= GIVEN INFORMATION =
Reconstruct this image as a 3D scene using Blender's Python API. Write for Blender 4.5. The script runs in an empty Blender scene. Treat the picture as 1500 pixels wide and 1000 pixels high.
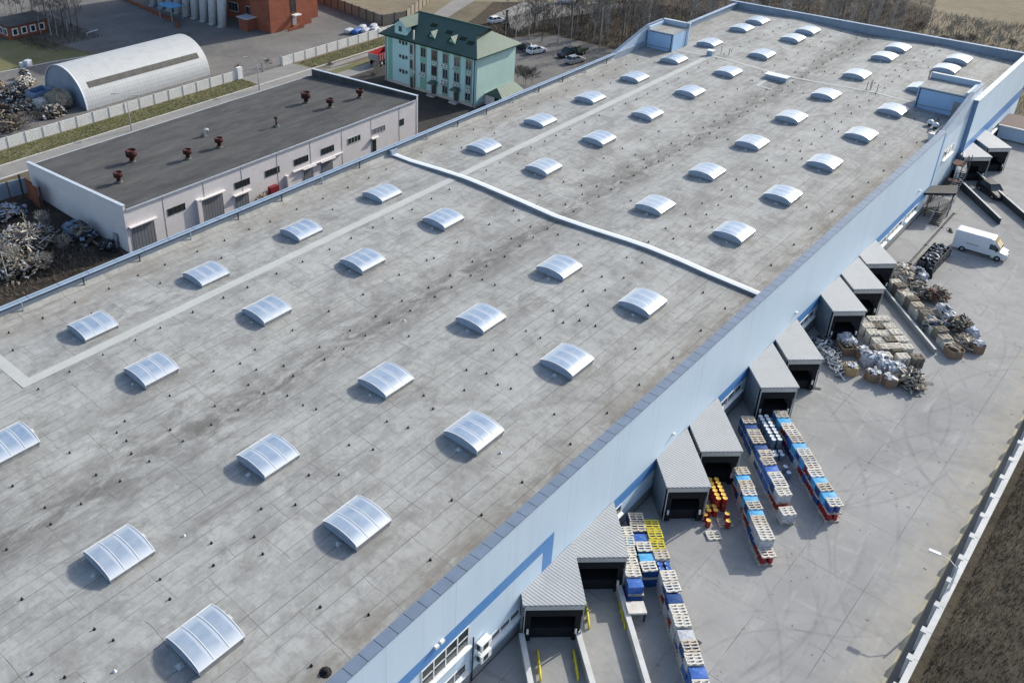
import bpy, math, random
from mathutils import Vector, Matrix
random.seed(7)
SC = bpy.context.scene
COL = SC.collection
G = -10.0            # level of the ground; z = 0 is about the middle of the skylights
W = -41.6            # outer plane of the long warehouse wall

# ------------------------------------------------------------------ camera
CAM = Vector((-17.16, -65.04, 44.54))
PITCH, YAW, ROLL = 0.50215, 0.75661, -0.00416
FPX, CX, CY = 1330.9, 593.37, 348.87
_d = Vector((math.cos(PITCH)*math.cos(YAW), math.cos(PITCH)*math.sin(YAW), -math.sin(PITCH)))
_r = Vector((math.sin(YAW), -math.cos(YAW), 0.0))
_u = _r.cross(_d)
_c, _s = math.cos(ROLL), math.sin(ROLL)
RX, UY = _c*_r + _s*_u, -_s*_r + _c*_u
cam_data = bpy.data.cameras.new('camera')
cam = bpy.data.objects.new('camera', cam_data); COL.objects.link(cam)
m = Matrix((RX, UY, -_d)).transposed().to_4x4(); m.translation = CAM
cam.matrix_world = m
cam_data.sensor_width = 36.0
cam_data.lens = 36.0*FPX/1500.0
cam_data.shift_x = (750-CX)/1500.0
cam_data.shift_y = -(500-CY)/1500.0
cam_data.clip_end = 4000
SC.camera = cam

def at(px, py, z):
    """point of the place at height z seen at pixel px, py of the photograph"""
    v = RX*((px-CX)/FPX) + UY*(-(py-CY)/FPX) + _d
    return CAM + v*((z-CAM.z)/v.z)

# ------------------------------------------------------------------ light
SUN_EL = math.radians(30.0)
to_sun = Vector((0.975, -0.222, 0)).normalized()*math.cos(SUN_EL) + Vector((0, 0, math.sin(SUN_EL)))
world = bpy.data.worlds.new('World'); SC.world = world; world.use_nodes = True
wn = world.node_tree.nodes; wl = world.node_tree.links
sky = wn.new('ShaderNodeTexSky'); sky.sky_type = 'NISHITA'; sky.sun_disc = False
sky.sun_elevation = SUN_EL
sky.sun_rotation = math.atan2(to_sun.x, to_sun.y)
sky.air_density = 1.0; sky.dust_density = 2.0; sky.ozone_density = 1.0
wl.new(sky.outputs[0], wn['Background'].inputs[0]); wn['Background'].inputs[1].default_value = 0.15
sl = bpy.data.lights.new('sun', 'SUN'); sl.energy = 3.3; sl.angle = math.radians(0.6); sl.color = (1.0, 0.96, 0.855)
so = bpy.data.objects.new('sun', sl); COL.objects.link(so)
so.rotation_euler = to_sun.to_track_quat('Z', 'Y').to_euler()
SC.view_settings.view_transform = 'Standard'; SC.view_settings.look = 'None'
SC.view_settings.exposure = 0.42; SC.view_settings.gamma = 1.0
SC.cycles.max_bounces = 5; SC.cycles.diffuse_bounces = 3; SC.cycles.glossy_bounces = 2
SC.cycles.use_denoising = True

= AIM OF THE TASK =
Starting at the first line of the material, output exactly the lines up to and including the one with "long warehouse wall". Do not include the pictures.

= FINISHED TASK =
Reconstruct this image as a 3D scene using Blender's Python API. Write for Blender 4.5. The script runs in an empty Blender scene. Treat the picture as 1500 pixels wide and 1000 pixels high.
import bpy, math, random
from mathutils import Vector, Matrix
random.seed(7)
SC = bpy.context.scene
COL = SC.collection
G = -10.0            # level of the ground; z = 0 is about the middle of the skylights
W = -41.6            # outer plane of the long warehouse wall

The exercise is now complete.